One of my longtime Japanese desserts, taiyaki—which I usually get at Kissako Tea in Japantown Mall — arrived to finish, a little, fish-shaped pancake/waffle shaped, filled with Nutella over housemade huckleberry ice cream. Future seasonal flavor combos are endless (they previously made hōjicha tea ice cream).

Mary tasted sea urchin for the first time — an acquired taste I used to hate over 15 years ago, but eventually fell so hard for, it became one of my favorite foods of all time (and believe me, I love thousands). I caught the surprise, the glint in her eye as she realized she might like it. While she preferred the more subtle Den Sake, aged sake’s layered umami notes were a revelation for her, just as they were for me years back.
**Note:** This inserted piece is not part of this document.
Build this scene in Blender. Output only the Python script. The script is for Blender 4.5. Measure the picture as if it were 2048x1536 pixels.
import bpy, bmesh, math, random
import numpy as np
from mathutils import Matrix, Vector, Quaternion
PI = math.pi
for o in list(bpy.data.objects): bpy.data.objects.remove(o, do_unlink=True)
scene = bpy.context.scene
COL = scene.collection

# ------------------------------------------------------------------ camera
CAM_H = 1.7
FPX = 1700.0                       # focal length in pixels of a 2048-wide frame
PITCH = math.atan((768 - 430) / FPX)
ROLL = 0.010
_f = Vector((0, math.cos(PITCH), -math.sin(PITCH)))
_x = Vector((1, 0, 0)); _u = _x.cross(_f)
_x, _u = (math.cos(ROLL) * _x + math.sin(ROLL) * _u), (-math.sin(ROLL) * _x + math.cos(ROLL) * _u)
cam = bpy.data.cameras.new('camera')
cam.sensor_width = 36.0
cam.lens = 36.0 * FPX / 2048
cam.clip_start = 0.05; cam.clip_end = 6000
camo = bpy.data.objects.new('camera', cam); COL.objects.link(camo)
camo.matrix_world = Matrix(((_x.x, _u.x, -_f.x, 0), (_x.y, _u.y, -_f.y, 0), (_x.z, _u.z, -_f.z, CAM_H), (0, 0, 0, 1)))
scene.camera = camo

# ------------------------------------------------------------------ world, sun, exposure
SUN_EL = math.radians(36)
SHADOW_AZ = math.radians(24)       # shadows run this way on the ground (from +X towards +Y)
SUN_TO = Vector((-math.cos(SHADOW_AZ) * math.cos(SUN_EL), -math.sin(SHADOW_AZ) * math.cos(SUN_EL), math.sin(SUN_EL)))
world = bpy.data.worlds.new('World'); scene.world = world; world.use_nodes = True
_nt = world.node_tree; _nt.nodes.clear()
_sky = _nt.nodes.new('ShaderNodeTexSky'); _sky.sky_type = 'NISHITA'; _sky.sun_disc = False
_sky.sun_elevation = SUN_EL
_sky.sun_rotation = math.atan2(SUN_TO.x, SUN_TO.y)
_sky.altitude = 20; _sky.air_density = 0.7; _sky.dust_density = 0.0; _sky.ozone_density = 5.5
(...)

Lest I sound like a doting mother proud my friend tried all the things, rather, as she expressed her delight in each bite, I felt renewed in the wonder of taste, the ecstasy food and drink can be. It is one of the most embodied, everyday expressions we have of adventure, open-mindedness, reaching beyond our safety and limits into new territory — and all through something that is daily ritual and necessity. Through pushing our own palates, even a bit, we can learn about and fall in love with other cultures and the traditions that root them. We can deepen our pleasure and witness our own expansive possibility.
This is what food and drink have done for me and for so many of my kindreds the world over. As I watched my well-read, intuitive friend join me with the same openness with which she teaches and lives life, we entered that portal to a more vast (and delicious) world. All thanks to a humble neighborhood sushi newcomer.